##### Data provided #####

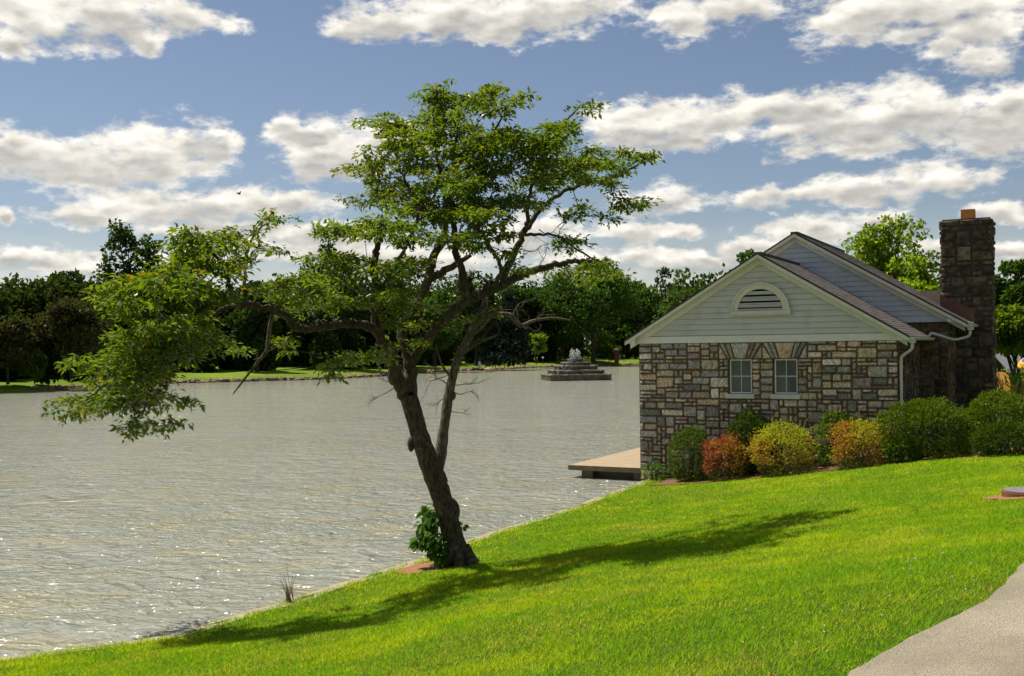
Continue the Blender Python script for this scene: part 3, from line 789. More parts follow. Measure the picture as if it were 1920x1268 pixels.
# half round louvred vent
vx, vz = PK, 5.37
vent = None
def arcpts(r_, n=28): return [(vx + r_ * math.cos(math.pi * i / n), r_ * math.sin(math.pi * i / n)) for i in range(n + 1)]
mb = MB()
for (ro, ri, y0, y1) in ((.86, .68, -.10, -.03), (.89, .83, -.125, -.10)):
    A, B = arcpts(ro), arcpts(ri); sq = .96
    for i in range(28):
        P = [(A[i][0], y0, vz + A[i][1] * sq), (A[i + 1][0], y0, vz + A[i + 1][1] * sq), (B[i + 1][0], y0, vz + B[i + 1][1] * sq), (B[i][0], y0, vz + B[i][1] * sq)]
        mb.prism(P[::-1], (0, y1 - y0, 0))
mb.box(vx - .92, vx + .92, -.13, -.03, vz - .115, vz - .002); mb.box(vx - .90, vx + .90, -.15, -.03, vz - .145, vz - .118)
vent = mb.build('louver_vent', M['rake'], house, bevel=.006)
mb = MB(); P = [(x, -.04, vz + z * .96) for x, z in arcpts(.69)]; mb.prism(P[::-1], (0, .008, 0)); mb.build('vent_back', M['dark'], vent)
mb = MB()
for k in range(7):
    z = vz + .012 + k * .095; w = math.sqrt(max(.0, .675 ** 2 - ((z + .06 - vz) / .96) ** 2))
    if w < .1: continue
    mb.prism([(vx - w, -.098, z), (vx - w, -.094, z + .006), (vx - w, -.064, z + .036), (vx - w, -.068, z + .036)], (2 * w, 0, 0))
mb.build('louver_slat', M['louver_slat'], vent)

M['wire'] = simple('guard_wire', (.26, .26, .24), .6)
# windows: sash, glass, diamond mesh guard, sill
for i, (a_, b_) in enumerate(WIN):
    mb = MB(); y0, y1 = .13, .18
    f_ = .045
    mb.box(a_, a_ + f_, y0, y1, WZ0, WZ1); mb.box(b_ - f_, b_, y0, y1, WZ0, WZ1); mb.box(a_ + f_, b_ - f_, y0, y1, WZ0, WZ0 + f_); mb.box(a_ + f_, b_ - f_, y0, y1, WZ1 - f_, WZ1)
    mx_, mz_ = (a_ + b_) / 2, (WZ0 + WZ1) / 2
    mb.box(mx_ - .014, mx_ + .014, y0 + .01, y1 - .005, WZ0 + f_, WZ1 - f_); mb.box(a_ + f_, mx_ - .014, y0 + .01, y1 - .005, mz_ - .02, mz_ + .02); mb.box(mx_ + .014, b_ - f_, y0 + .01, y1 - .005, mz_ - .02, mz_ + .02)
    w = mb.build('window', M['sash'], house)
    mb = MB(); mb.box(a_ + f_, b_ - f_, .155, .16, WZ0 + f_, WZ1 - f_); mb.build('pane', M['glass'], w)
    mb = MB(); mb.box(a_ - .0, b_ + .0, .20, .24, WZ0, WZ1, 0); mb.build('blind', simple('window_blind', (.07, .08, .095), .8), w)
    # guard
    gx0, gx1, gz0, gz1 = a_ + .07, b_ - .015, WZ0 + .035, WZ1 - .035; mb = MB(); gy = .012
    for (p, q_) in (((gx0, gz0), (gx1, gz0)), ((gx1, gz0), (gx1, gz1)), ((gx1, gz1), (gx0, gz1)), ((gx0, gz1), (gx0, gz0))):
        mb.tube([(p[0], gy, p[1]), (q_[0], gy, q_[1])], .014, 6)
    for (x, z) in ((gx0, mz_), (gx1, mz_), ((gx0 + gx1) / 2, gz0), ((gx0 + gx1) / 2, gz1)): mb.box(x - .018, x + .018, gy - .02, gy + .1, z - .018, z + .018)
    dx, dz = .038, .066
    nx = int((gx1 - gx0) / dx); nz = int((gz1 - gz0) / dz); dx = (gx1 - gx0) / nx; dz = (gz1 - gz0) / nz
    for ix in range(nx):
        for iz in range(nz):
            x, z = gx0 + ix * dx, gz0 + iz * dz
            for (p, q_) in (((x, z + dz / 2), (x + dx / 2, z)), ((x + dx / 2, z), (x + dx, z + dz / 2)), ((x + dx, z + dz / 2), (x + dx / 2, z + dz)), ((x + dx / 2, z + dz), (x, z + dz / 2))):
                d = np.array([q_[0] - p[0], q_[1] - p[1]]); d /= np.linalg.norm(d); nn = np.array([-d[1], d[0]]) * .0020
                mb.add([(p[0] + nn[0], gy, p[1] + nn[1]), (p[0] - nn[0], gy, p[1] - nn[1]), (q_[0] - nn[0], gy, q_[1] - nn[1]), (q_[0] + nn[0], gy, q_[1] + nn[1])], [(0, 1, 2, 3)], 1)
    mb.build('guard_mesh', [M['grille'], M['wire']], w)
    mb = MB(); mb.box(a_ - .08, b_ + .08, -.085, .13, WZ0 - .145, WZ0 - .003); mb.build('sill', M['sill'], w, bevel=.012)

# gutters and downspouts
def gut(x, y0, y1, z):
    mb = MB()
    P = [(x, y0, z), (x + .03, y0, z - .085), (x + .09, y0, z - .085), (x + .125, y0, z - .02), (x + .125, y0, z), (x + .11, y0, z), (x + .105, y0, z - .02), (x + .08, y0, z - .07), (x + .035, y0, z - .07), (x + .012, y0, z)]
    mb.prism(P, (0, y1 - y0, 0)); mb.box(x + .004, x + .121, y0 - .006, y0 - .001, z - .084, z - .002)
    return mb.build('gutter', M['gutter'], house)
gx = PK + 4.275; gz = 7.10 - FS_ * 4.29 - .015
gut(gx, -.33, 4.86, gz); gut(PK + 5.405, 4.5, 12.9, 8.15 - RS_ * 5.42 - .015)
def pipe(pts, r_=.043):
    P = [Vector(p) for p in pts]; out = [P[0]]
    for i in range(1, len(P) - 1):
        a_, b_, c_ = P[i - 1], P[i], P[i + 1]; k = min(.13, (b_ - a_).length * .45, (c_ - b_).length * .45)
        p0 = b_ + (a_ - b_).normalized() * k; p2 = b_ + (c_ - b_).normalized() * k
        for s in range(6): u = s / 5; out.append(p0 * (1 - u) ** 2 + b_ * 2 * u * (1 - u) + p2 * u * u)
    out.append(P[-1]); return np.array([tuple(p) for p in out])
mb = MB(); dsx = WW + .07; dsy = .06
mb.box(gx - .02, gx + .14, -.30, -.14, gz - .17, gz - .088)
mb.tube(pipe([(gx + .06, -.22, gz - .16), (gx + .05, -.2, gz - .34), (dsx + .02, dsy - .05, gz - .56), (dsx, dsy, gz - .75), (dsx, dsy, .8)]), .043, 10)
mb.tube([(dsx, dsy, 2.62), (dsx, dsy, 2.71)], .062, 10)
mb.build('downspout', M['gutter'], house)
mb = MB(); g2x, g2z = PK + 5.405, 8.15 - RS_ * 5.42 - .015
mb.box(g2x - .02, g2x + .15, 4.52, 4.70, g2z - .2, g2z - .088)
mb.tube(pipe([(g2x + .06, 4.61, g2z - .18), (g2x + .04, 4.6, g2z - .40), (g2x - .40, 4.62, g2z - .52), (gx + .02, 4.62, gz + .16), (gx - .05, 4.62, gz + .03)]), .043, 10)
mb.build('downspout', M['gutter'], house)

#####

** Requirements **
Your task is to repeat the data above exactly while excluding the pictures.

** Solution for this problem **
Continue the Blender Python script for this scene: part 3, from line 789. More parts follow. Measure the picture as if it were 1920x1268 pixels.
# half round louvred vent
vx, vz = PK, 5.37
vent = None
def arcpts(r_, n=28): return [(vx + r_ * math.cos(math.pi * i / n), r_ * math.sin(math.pi * i / n)) for i in range(n + 1)]
mb = MB()
for (ro, ri, y0, y1) in ((.86, .68, -.10, -.03), (.89, .83, -.125, -.10)):
    A, B = arcpts(ro), arcpts(ri); sq = .96
    for i in range(28):
        P = [(A[i][0], y0, vz + A[i][1] * sq), (A[i + 1][0], y0, vz + A[i + 1][1] * sq), (B[i + 1][0], y0, vz + B[i + 1][1] * sq), (B[i][0], y0, vz + B[i][1] * sq)]
        mb.prism(P[::-1], (0, y1 - y0, 0))
mb.box(vx - .92, vx + .92, -.13, -.03, vz - .115, vz - .002); mb.box(vx - .90, vx + .90, -.15, -.03, vz - .145, vz - .118)
vent = mb.build('louver_vent', M['rake'], house, bevel=.006)
mb = MB(); P = [(x, -.04, vz + z * .96) for x, z in arcpts(.69)]; mb.prism(P[::-1], (0, .008, 0)); mb.build('vent_back', M['dark'], vent)
mb = MB()
for k in range(7):
    z = vz + .012 + k * .095; w = math.sqrt(max(.0, .675 ** 2 - ((z + .06 - vz) / .96) ** 2))
    if w < .1: continue
    mb.prism([(vx - w, -.098, z), (vx - w, -.094, z + .006), (vx - w, -.064, z + .036), (vx - w, -.068, z + .036)], (2 * w, 0, 0))
mb.build('louver_slat', M['louver_slat'], vent)

M['wire'] = simple('guard_wire', (.26, .26, .24), .6)
# windows: sash, glass, diamond mesh guard, sill
for i, (a_, b_) in enumerate(WIN):
    mb = MB(); y0, y1 = .13, .18
    f_ = .045
    mb.box(a_, a_ + f_, y0, y1, WZ0, WZ1); mb.box(b_ - f_, b_, y0, y1, WZ0, WZ1); mb.box(a_ + f_, b_ - f_, y0, y1, WZ0, WZ0 + f_); mb.box(a_ + f_, b_ - f_, y0, y1, WZ1 - f_, WZ1)
    mx_, mz_ = (a_ + b_) / 2, (WZ0 + WZ1) / 2
    mb.box(mx_ - .014, mx_ + .014, y0 + .01, y1 - .005, WZ0 + f_, WZ1 - f_); mb.box(a_ + f_, mx_ - .014, y0 + .01, y1 - .005, mz_ - .02, mz_ + .02); mb.box(mx_ + .014, b_ - f_, y0 + .01, y1 - .005, mz_ - .02, mz_ + .02)
    w = mb.build('window', M['sash'], house)
    mb = MB(); mb.box(a_ + f_, b_ - f_, .155, .16, WZ0 + f_, WZ1 - f_); mb.build('pane', M['glass'], w)
    mb = MB(); mb.box(a_ - .0, b_ + .0, .20, .24, WZ0, WZ1, 0); mb.build('blind', simple('window_blind', (.07, .08, .095), .8), w)
    # guard
    gx0, gx1, gz0, gz1 = a_ + .07, b_ - .015, WZ0 + .035, WZ1 - .035; mb = MB(); gy = .012
    for (p, q_) in (((gx0, gz0), (gx1, gz0)), ((gx1, gz0), (gx1, gz1)), ((gx1, gz1), (gx0, gz1)), ((gx0, gz1), (gx0, gz0))):
        mb.tube([(p[0], gy, p[1]), (q_[0], gy, q_[1])], .014, 6)
    for (x, z) in ((gx0, mz_), (gx1, mz_), ((gx0 + gx1) / 2, gz0), ((gx0 + gx1) / 2, gz1)): mb.box(x - .018, x + .018, gy - .02, gy + .1, z - .018, z + .018)
    dx, dz = .038, .066
    nx = int((gx1 - gx0) / dx); nz = int((gz1 - gz0) / dz); dx = (gx1 - gx0) / nx; dz = (gz1 - gz0) / nz
    for ix in range(nx):
        for iz in range(nz):
            x, z = gx0 + ix * dx, gz0 + iz * dz
            for (p, q_) in (((x, z + dz / 2), (x + dx / 2, z)), ((x + dx / 2, z), (x + dx, z + dz / 2)), ((x + dx, z + dz / 2), (x + dx / 2, z + dz)), ((x + dx / 2, z + dz), (x, z + dz / 2))):
                d = np.array([q_[0] - p[0], q_[1] - p[1]]); d /= np.linalg.norm(d); nn = np.array([-d[1], d[0]]) * .0020
                mb.add([(p[0] + nn[0], gy, p[1] + nn[1]), (p[0] - nn[0], gy, p[1] - nn[1]), (q_[0] - nn[0], gy, q_[1] - nn[1]), (q_[0] + nn[0], gy, q_[1] + nn[1])], [(0, 1, 2, 3)], 1)
    mb.build('guard_mesh', [M['grille'], M['wire']], w)
    mb = MB(); mb.box(a_ - .08, b_ + .08, -.085, .13, WZ0 - .145, WZ0 - .003); mb.build('sill', M['sill'], w, bevel=.012)

# gutters and downspouts
def gut(x, y0, y1, z):
    mb = MB()
    P = [(x, y0, z), (x + .03, y0, z - .085), (x + .09, y0, z - .085), (x + .125, y0, z - .02), (x + .125, y0, z), (x + .11, y0, z), (x + .105, y0, z - .02), (x + .08, y0, z - .07), (x + .035, y0, z - .07), (x + .012, y0, z)]
    mb.prism(P, (0, y1 - y0, 0)); mb.box(x + .004, x + .121, y0 - .006, y0 - .001, z - .084, z - .002)
    return mb.build('gutter', M['gutter'], house)
gx = PK + 4.275; gz = 7.10 - FS_ * 4.29 - .015
gut(gx, -.33, 4.86, gz); gut(PK + 5.405, 4.5, 12.9, 8.15 - RS_ * 5.42 - .015)
def pipe(pts, r_=.043):
    P = [Vector(p) for p in pts]; out = [P[0]]
    for i in range(1, len(P) - 1):
        a_, b_, c_ = P[i - 1], P[i], P[i + 1]; k = min(.13, (b_ - a_).length * .45, (c_ - b_).length * .45)
        p0 = b_ + (a_ - b_).normalized() * k; p2 = b_ + (c_ - b_).normalized() * k
        for s in range(6): u = s / 5; out.append(p0 * (1 - u) ** 2 + b_ * 2 * u * (1 - u) + p2 * u * u)
    out.append(P[-1]); return np.array([tuple(p) for p in out])
mb = MB(); dsx = WW + .07; dsy = .06
mb.box(gx - .02, gx + .14, -.30, -.14, gz - .17, gz - .088)
mb.tube(pipe([(gx + .06, -.22, gz - .16), (gx + .05, -.2, gz - .34), (dsx + .02, dsy - .05, gz - .56), (dsx, dsy, gz - .75), (dsx, dsy, .8)]), .043, 10)
mb.tube([(dsx, dsy, 2.62), (dsx, dsy, 2.71)], .062, 10)
mb.build('downspout', M['gutter'], house)
mb = MB(); g2x, g2z = PK + 5.405, 8.15 - RS_ * 5.42 - .015
mb.box(g2x - .02, g2x + .15, 4.52, 4.70, g2z - .2, g2z - .088)
mb.tube(pipe([(g2x + .06, 4.61, g2z - .18), (g2x + .04, 4.6, g2z - .40), (g2x - .40, 4.62, g2z - .52), (gx + .02, 4.62, gz + .16), (gx - .05, 4.62, gz + .03)]), .043, 10)
mb.build('downspout', M['gutter'], house)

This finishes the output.